▶ _TASK DESCRIPTION_: Return only the lines from the top of the data down to the one that holds "COL = SC.collection", both included, without any pictures.

## start INFORMATION PROVIDED

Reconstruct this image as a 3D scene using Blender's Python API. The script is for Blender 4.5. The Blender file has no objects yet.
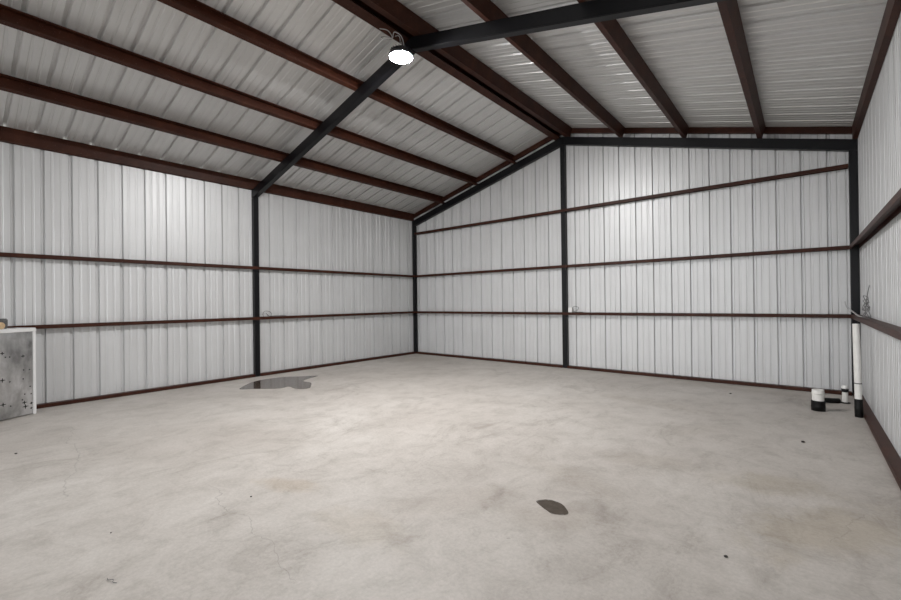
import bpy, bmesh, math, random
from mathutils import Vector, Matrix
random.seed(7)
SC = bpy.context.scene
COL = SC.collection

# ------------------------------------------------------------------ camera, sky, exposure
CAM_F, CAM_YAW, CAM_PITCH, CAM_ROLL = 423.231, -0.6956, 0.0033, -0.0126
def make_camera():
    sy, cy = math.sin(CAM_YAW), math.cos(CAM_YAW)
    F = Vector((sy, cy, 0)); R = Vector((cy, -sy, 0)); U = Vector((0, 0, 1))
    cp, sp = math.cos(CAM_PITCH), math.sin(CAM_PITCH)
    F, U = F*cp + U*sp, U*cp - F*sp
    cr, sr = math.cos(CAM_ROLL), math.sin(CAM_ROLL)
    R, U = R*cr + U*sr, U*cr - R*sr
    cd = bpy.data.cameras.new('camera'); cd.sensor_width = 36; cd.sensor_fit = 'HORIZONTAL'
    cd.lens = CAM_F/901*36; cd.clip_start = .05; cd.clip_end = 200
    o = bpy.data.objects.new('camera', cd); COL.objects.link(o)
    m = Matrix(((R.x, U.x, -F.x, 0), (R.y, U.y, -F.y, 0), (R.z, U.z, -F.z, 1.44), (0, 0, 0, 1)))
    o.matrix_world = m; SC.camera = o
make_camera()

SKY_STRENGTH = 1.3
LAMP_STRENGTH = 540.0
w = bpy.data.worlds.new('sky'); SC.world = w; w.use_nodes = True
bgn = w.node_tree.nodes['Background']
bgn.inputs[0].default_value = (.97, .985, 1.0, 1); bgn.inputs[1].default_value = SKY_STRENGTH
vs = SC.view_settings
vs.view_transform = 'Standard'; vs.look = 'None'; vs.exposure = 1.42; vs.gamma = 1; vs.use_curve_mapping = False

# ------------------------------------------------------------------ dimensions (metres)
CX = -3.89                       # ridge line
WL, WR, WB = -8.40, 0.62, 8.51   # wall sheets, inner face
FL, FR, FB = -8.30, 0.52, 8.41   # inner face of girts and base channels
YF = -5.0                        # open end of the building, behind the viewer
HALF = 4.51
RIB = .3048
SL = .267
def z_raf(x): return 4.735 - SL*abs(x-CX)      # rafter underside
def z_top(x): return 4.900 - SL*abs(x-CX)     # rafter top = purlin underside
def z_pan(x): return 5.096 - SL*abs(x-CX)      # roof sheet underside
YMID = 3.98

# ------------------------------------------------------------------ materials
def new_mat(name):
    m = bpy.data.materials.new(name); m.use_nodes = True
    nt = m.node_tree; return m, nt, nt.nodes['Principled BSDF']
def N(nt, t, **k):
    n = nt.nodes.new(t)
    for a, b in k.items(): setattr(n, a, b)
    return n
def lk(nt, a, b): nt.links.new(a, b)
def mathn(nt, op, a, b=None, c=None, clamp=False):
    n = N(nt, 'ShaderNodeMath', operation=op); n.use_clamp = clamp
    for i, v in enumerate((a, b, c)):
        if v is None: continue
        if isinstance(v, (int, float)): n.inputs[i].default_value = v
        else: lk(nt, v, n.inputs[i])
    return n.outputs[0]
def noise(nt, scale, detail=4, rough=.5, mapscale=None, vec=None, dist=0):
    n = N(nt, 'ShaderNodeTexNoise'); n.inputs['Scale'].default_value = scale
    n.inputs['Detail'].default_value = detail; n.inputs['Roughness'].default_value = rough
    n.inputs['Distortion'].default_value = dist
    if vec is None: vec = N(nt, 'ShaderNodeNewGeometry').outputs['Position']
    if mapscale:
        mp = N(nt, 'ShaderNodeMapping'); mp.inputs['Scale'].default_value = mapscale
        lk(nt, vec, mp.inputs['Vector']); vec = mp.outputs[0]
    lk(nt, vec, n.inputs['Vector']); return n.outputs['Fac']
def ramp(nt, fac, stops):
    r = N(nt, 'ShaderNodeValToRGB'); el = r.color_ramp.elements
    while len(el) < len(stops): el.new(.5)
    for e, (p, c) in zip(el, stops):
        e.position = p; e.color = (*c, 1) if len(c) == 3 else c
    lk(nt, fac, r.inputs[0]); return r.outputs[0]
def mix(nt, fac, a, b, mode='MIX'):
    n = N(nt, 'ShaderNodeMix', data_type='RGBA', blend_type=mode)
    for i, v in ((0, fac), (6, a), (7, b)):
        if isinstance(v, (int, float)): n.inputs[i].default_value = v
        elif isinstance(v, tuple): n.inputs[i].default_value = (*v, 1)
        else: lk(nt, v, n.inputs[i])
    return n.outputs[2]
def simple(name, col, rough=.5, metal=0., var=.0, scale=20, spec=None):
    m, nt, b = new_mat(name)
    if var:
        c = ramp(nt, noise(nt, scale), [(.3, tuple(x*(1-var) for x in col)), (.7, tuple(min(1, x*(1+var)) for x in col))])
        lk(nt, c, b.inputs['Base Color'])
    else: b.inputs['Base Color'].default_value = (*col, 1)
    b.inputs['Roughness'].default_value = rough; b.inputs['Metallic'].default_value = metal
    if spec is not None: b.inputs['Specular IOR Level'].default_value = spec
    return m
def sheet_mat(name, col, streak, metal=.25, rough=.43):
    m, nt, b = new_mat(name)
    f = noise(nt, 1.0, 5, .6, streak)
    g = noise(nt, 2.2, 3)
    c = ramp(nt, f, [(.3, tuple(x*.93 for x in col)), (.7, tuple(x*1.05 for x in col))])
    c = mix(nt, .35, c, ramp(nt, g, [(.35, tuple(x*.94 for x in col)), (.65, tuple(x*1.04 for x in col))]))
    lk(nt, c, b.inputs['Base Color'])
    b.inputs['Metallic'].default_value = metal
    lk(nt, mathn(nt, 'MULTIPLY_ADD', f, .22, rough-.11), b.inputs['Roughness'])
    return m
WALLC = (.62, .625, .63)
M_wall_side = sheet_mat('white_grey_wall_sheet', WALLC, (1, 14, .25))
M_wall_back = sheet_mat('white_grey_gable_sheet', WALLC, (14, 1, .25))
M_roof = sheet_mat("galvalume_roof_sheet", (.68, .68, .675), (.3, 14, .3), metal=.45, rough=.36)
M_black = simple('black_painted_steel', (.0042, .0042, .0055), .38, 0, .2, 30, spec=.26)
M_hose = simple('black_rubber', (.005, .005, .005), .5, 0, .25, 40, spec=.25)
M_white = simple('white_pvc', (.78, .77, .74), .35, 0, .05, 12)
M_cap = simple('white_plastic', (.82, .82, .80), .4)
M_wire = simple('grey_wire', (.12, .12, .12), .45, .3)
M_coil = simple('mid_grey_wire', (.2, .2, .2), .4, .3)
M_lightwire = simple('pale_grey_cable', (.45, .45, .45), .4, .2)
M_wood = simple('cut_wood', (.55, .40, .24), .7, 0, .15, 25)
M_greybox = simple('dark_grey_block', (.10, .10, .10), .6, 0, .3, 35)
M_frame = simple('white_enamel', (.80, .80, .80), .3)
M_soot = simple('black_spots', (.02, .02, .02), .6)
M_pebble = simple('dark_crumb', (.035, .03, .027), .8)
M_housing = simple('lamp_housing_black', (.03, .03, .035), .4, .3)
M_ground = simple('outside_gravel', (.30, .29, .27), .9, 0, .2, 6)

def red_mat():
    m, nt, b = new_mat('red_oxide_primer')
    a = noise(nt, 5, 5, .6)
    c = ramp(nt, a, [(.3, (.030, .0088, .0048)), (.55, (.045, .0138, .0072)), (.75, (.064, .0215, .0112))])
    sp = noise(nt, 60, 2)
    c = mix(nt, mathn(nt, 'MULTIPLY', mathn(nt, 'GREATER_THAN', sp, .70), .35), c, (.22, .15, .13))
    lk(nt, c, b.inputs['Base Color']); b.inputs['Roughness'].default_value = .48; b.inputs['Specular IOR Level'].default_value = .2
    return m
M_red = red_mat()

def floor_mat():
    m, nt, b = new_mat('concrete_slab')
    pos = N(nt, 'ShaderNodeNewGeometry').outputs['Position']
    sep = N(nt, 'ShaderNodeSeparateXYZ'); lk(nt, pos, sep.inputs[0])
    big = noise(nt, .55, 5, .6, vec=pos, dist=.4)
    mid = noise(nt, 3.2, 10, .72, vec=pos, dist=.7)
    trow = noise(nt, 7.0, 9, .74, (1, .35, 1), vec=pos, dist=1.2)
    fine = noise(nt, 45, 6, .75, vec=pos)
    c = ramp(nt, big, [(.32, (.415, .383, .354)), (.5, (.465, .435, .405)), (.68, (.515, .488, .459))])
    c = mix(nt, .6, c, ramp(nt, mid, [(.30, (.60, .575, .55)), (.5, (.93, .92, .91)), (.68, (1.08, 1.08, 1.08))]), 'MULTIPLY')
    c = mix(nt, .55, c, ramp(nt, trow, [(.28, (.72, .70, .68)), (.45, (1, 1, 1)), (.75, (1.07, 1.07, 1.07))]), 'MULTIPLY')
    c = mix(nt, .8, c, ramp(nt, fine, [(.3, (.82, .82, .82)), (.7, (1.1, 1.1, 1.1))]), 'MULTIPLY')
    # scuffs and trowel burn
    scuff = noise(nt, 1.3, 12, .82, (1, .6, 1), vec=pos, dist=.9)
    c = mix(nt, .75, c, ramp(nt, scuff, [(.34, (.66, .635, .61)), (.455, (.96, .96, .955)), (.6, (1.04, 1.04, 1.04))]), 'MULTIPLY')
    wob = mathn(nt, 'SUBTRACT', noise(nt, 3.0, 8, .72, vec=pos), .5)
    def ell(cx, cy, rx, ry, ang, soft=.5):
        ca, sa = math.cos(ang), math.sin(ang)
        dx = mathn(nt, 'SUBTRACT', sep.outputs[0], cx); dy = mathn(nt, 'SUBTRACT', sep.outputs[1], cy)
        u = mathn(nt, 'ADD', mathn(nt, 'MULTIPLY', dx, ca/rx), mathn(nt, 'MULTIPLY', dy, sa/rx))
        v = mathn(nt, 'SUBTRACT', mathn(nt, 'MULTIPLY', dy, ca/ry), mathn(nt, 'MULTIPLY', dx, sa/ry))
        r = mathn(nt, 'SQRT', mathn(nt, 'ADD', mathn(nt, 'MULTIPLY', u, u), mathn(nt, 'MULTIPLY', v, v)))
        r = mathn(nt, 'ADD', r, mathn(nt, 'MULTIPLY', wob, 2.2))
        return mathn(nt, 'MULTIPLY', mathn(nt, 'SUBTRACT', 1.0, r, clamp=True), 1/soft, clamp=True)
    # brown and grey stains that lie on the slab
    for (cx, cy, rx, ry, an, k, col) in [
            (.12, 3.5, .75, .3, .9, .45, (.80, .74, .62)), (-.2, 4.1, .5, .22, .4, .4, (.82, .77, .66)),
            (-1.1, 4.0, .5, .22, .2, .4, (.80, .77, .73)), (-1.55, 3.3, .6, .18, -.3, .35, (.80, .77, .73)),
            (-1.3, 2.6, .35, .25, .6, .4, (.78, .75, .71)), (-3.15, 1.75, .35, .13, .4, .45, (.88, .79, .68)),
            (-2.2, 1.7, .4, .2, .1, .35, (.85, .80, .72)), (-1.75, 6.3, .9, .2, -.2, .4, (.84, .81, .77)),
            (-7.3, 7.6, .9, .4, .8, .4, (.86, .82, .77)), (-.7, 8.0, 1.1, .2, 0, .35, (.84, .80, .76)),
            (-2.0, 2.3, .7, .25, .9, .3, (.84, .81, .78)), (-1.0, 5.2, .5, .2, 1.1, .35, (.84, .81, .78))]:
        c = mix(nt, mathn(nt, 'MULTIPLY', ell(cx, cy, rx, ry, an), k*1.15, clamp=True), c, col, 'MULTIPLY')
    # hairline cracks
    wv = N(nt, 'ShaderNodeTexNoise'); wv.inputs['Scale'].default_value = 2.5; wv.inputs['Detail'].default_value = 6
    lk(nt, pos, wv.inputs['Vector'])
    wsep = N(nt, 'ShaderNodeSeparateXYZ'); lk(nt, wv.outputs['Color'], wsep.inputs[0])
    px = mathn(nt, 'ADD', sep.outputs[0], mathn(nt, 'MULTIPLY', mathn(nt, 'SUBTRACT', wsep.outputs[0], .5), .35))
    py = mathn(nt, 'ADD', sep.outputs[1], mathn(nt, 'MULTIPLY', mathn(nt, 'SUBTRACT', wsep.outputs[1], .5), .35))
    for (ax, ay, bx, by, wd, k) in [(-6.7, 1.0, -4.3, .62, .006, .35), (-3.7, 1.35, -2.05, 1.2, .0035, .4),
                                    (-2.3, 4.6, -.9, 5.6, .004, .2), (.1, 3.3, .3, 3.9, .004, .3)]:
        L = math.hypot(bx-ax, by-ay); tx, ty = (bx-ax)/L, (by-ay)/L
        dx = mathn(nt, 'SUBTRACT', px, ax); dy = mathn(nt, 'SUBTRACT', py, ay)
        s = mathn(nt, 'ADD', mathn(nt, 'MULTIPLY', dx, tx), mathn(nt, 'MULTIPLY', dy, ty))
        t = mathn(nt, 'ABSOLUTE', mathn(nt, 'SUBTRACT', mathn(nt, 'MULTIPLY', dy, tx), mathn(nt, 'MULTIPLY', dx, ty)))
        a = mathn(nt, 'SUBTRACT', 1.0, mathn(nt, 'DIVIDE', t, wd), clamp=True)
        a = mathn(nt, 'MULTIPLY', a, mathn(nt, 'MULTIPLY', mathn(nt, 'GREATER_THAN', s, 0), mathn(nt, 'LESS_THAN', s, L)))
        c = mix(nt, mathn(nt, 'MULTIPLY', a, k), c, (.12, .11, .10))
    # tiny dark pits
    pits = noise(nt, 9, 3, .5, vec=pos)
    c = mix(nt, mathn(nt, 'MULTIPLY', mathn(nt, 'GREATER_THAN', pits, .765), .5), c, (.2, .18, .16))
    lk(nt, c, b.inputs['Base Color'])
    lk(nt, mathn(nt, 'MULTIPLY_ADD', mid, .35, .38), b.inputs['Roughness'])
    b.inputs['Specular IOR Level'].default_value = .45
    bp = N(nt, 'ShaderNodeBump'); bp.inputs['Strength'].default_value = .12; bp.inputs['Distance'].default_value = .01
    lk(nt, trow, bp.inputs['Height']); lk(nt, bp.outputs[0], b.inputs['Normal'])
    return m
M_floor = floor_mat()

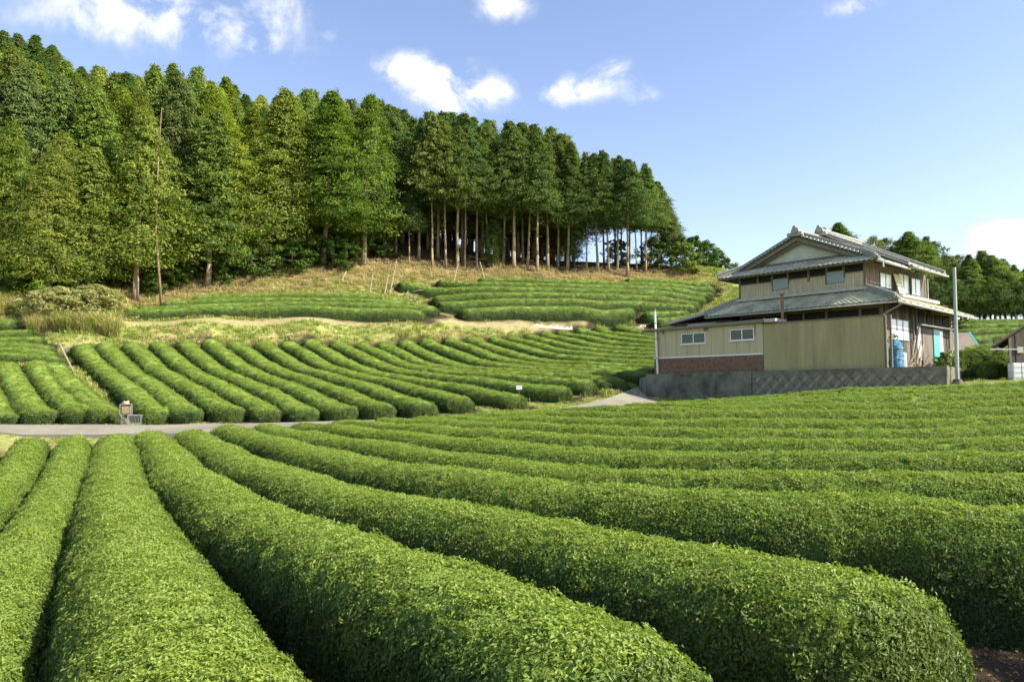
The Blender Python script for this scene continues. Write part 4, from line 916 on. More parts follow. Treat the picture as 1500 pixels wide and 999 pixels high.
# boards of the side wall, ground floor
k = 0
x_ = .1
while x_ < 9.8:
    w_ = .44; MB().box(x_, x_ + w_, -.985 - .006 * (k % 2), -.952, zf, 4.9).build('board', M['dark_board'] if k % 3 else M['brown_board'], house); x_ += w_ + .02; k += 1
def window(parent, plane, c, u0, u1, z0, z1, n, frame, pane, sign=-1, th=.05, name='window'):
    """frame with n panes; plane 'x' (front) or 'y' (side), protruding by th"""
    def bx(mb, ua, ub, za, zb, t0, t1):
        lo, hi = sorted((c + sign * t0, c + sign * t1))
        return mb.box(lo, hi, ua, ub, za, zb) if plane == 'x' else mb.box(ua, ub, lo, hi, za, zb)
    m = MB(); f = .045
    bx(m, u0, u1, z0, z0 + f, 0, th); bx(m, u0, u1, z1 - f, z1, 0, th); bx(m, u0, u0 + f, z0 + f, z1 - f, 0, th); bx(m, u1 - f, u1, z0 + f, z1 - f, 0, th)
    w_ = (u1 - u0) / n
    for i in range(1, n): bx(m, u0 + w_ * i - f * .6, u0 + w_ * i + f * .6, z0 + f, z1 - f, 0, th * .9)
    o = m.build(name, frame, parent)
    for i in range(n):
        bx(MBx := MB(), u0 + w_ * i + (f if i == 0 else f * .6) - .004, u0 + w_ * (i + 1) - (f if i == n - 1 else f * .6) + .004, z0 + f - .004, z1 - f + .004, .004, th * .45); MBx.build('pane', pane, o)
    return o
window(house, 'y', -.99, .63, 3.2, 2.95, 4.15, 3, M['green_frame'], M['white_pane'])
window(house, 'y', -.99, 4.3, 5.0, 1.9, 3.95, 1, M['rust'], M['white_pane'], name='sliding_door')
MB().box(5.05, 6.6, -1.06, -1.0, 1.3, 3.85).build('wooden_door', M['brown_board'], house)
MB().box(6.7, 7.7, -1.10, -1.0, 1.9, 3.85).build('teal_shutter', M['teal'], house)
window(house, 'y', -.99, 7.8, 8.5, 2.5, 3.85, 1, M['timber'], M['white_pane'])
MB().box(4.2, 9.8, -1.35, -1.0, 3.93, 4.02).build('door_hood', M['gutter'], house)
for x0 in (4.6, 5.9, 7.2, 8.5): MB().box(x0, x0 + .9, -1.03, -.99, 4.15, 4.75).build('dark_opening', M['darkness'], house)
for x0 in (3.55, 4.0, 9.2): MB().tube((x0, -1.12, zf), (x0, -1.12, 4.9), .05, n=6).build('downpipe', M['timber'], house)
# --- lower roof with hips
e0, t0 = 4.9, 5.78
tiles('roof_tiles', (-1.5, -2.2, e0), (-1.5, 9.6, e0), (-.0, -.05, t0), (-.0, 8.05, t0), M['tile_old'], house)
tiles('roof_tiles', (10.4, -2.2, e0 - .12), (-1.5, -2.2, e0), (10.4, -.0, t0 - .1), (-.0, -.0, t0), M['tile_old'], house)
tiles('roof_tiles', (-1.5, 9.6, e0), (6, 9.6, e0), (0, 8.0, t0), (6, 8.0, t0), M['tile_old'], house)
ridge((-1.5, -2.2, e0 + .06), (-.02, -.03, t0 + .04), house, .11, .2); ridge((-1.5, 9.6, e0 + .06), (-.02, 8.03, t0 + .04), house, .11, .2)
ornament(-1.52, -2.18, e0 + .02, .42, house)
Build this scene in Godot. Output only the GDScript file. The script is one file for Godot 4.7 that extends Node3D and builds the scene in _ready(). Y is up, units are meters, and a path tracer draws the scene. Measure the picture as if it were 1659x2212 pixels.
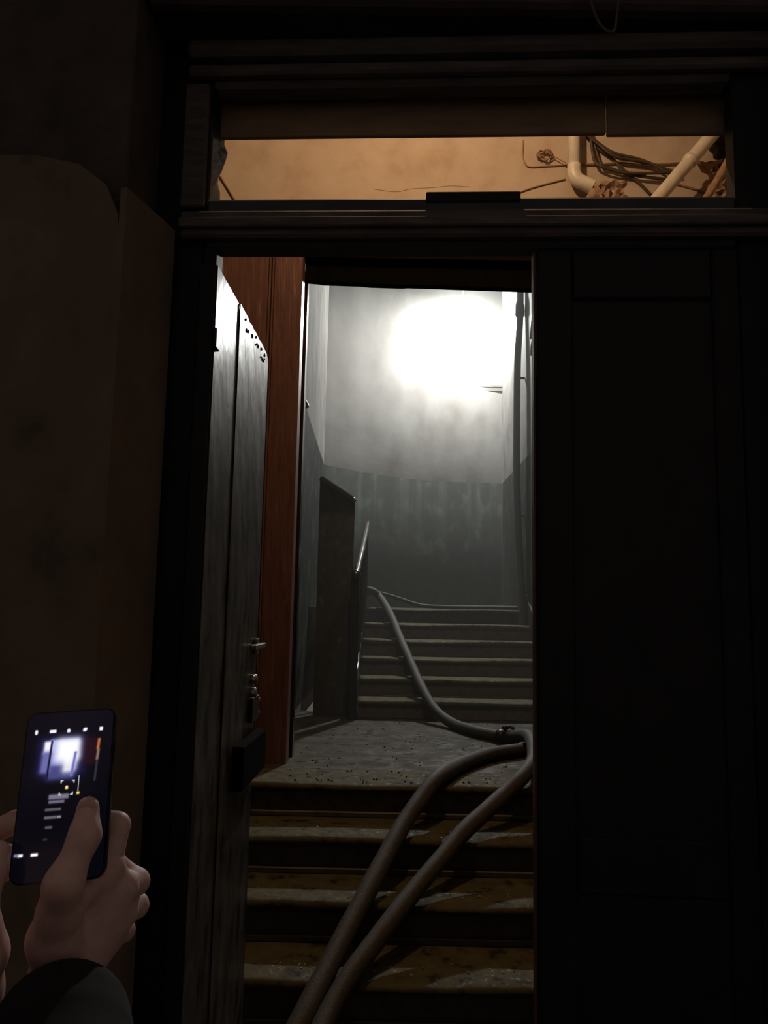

## end INFORMATION PROVIDED

▶ _SOLUTION FOR THIS TASK_:
Reconstruct this image as a 3D scene using Blender's Python API. The script is for Blender 4.5. The Blender file has no objects yet.
import bpy, bmesh, math, random
from mathutils import Vector, Matrix
random.seed(7)
SC = bpy.context.scene
COL = SC.collection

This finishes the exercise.